In most areas, the 2010 NSS expresses unobjectionable continuity. America frowns on nuclear proliferation. America likes democracy. America will act along with its allies – except when it needs to act alone. Portions of the document are admirable, especially its emphasis on the promotion of development and global health as instruments of national influence. But it is not surprising that nearly everyone can find something to like in the NSS, since it reads like a State of the Union without space constraints. “The United States is an Arctic nation,” we are informed, “with broad and fundamental interests in the Arctic region.”

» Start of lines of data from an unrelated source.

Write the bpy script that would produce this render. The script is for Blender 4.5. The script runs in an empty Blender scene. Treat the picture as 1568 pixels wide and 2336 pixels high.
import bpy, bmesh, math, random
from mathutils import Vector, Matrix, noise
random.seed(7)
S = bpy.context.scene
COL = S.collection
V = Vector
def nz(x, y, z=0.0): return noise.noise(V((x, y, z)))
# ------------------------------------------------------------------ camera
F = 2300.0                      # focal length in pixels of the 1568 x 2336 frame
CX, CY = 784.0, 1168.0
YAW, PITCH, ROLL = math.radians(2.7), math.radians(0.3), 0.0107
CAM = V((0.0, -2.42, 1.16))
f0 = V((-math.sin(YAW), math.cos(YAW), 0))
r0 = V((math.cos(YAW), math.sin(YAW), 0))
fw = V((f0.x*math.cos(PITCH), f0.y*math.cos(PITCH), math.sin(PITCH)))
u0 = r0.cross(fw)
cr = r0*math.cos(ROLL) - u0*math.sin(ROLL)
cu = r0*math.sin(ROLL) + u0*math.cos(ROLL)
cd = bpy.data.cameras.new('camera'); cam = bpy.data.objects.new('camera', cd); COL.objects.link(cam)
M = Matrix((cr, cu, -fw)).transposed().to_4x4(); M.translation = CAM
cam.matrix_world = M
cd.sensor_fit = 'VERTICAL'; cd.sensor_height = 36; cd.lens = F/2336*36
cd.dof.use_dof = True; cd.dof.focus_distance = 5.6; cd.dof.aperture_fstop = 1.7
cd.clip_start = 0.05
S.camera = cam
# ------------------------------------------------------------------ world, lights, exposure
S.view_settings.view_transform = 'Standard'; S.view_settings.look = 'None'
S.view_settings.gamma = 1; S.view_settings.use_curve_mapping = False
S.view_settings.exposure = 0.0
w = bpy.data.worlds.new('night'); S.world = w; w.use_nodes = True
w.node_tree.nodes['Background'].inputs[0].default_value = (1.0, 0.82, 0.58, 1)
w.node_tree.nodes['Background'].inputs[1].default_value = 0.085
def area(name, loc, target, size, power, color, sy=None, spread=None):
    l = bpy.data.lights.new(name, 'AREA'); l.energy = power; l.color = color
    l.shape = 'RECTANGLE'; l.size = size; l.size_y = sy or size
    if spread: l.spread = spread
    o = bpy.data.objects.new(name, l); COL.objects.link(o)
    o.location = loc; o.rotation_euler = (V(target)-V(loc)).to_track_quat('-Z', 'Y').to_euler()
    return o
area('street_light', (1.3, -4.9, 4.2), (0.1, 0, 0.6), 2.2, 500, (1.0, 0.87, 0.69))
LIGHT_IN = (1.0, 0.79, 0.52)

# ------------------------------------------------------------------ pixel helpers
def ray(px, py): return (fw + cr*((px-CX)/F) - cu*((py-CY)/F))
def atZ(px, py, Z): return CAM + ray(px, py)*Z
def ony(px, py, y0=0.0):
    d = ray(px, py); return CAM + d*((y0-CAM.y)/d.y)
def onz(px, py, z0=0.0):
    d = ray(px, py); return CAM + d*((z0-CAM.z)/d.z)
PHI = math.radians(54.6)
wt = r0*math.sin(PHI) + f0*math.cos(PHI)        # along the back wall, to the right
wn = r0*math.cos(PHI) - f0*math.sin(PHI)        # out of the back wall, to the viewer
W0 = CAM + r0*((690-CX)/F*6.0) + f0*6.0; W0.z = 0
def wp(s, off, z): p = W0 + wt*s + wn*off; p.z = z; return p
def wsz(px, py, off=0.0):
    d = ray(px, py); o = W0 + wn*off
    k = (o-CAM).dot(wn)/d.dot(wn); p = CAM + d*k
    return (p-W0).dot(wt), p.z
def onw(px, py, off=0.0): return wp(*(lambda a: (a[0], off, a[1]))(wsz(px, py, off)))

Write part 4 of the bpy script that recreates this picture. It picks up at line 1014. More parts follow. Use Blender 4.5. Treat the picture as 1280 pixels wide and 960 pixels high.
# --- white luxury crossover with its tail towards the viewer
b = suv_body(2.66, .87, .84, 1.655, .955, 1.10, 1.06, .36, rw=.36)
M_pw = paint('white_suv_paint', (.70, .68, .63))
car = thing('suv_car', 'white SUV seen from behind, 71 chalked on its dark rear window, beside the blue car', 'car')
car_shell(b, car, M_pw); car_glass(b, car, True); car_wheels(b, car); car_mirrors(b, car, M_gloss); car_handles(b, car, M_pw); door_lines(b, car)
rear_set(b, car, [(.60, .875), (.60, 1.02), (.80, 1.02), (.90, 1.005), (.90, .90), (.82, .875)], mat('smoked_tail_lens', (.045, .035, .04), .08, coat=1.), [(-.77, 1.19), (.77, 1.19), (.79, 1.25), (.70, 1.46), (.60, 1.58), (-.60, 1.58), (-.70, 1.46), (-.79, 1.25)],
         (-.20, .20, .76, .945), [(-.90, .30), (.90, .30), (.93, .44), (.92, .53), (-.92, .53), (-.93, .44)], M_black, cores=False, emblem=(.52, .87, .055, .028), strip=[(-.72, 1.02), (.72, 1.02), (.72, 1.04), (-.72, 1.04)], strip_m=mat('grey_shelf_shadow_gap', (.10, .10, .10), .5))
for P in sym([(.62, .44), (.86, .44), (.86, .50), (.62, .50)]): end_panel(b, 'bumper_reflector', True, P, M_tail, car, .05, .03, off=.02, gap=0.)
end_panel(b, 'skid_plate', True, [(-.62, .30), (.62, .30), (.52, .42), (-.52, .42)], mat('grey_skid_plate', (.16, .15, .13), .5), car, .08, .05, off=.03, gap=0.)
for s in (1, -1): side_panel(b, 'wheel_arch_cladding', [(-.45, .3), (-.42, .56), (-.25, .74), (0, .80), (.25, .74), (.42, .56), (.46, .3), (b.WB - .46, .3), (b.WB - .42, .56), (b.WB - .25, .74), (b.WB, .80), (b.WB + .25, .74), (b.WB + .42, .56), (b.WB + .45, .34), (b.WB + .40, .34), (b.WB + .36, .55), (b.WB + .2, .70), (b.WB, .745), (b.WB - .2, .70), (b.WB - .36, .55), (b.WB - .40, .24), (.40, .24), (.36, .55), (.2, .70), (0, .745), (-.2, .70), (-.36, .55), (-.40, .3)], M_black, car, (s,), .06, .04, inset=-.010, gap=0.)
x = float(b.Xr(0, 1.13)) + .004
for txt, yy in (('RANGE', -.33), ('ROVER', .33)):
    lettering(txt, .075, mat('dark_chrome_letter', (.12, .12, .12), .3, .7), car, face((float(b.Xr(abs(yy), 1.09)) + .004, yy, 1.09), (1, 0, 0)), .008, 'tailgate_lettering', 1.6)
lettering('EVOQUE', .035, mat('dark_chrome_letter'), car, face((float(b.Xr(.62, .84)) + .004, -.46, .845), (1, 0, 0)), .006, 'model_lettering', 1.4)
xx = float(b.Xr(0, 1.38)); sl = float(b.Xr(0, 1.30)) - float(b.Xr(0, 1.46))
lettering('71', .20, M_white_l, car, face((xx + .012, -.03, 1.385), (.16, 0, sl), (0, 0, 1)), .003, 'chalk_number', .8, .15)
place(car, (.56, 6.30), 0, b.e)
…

Much that is old in the NSS is obvious. Much that is new is not actually new. The contention that health entitlements, infrastructure construction and education spending are really national security priorities is a repolished version of an argument made for decades on the isolationist left. “How many schools could we build for the price of an aircraft carrier?” has become the claim that domestic spending is the national security equivalent of building an aircraft carrier.

Another emphasis of the 2010 NSS is multilateralism. America must construct “a new international architecture,” building “partnerships with new centers of influence,” working in “multilateral fora,” breaking down “old habits of suspicion,” to “synchronize our actions,” in “shaping an international order,” that will “modernize the infrastructure for international cooperation.”

It would be nice, of course, to have a United Nations Security Council that was not hobbled by Russian and Chinese vetoes; a U.N. Human Rights Council that was not an unfunny global joke; a NATO alliance that was not exhausted by minimal exertions; regional security arrangements in Africa and Asia capable of preventing genocide and mass atrocities. Effective, muscular multilateralism spreads burdens and increases legitimacy when action is required.

But how does the NSS propose to achieve such wonders? The administration claims credit for expanding the G-8 to the G-20 and paying up America’s United Nations dues. In the future, America will “invest in strengthening the international system” and work “from inside international institutions,” and build “frameworks to face their imperfections head on and to mobilize transnational cooperation” and “enhance international capacity,” and facilitate “broad and effective global cooperation” and develop “integrated plans and approaches that leverage … capabilities.” This type of writing is a net subtraction from public understanding.

Nearly all of the policy weight of the NSS rests on the project of creating a new international infrastructure to replace the current one, which is “buckling under the weight of new threats” such as nuclear proliferation. But the document provides no actual strategy in this area.

The cover of multilateralism also has been employed by the isolationist left. On issues such as proliferation and genocide, multilateralism can become a way to rationalize inaction. The most reluctant member of a coalition is granted a veto. This approach to multilateralism allows a government to express concern on everything while accepting responsibility for nothing.

The national security doctrine of a president is difficult to implement but often simple to state. Harry Truman would contain threats. Ronald Reagan would roll back threats. George W. Bush would pre-empt threats. Barack Obama will out-coordinate threats in multilateral fora.

In practice, Obama has been more resolute than this vision would indicate, especially in Afghanistan. And diplomacy often consists of deploying banalities with a straight face. But it is only the strength and bravery of its armed forces that allow America the luxury of such banality.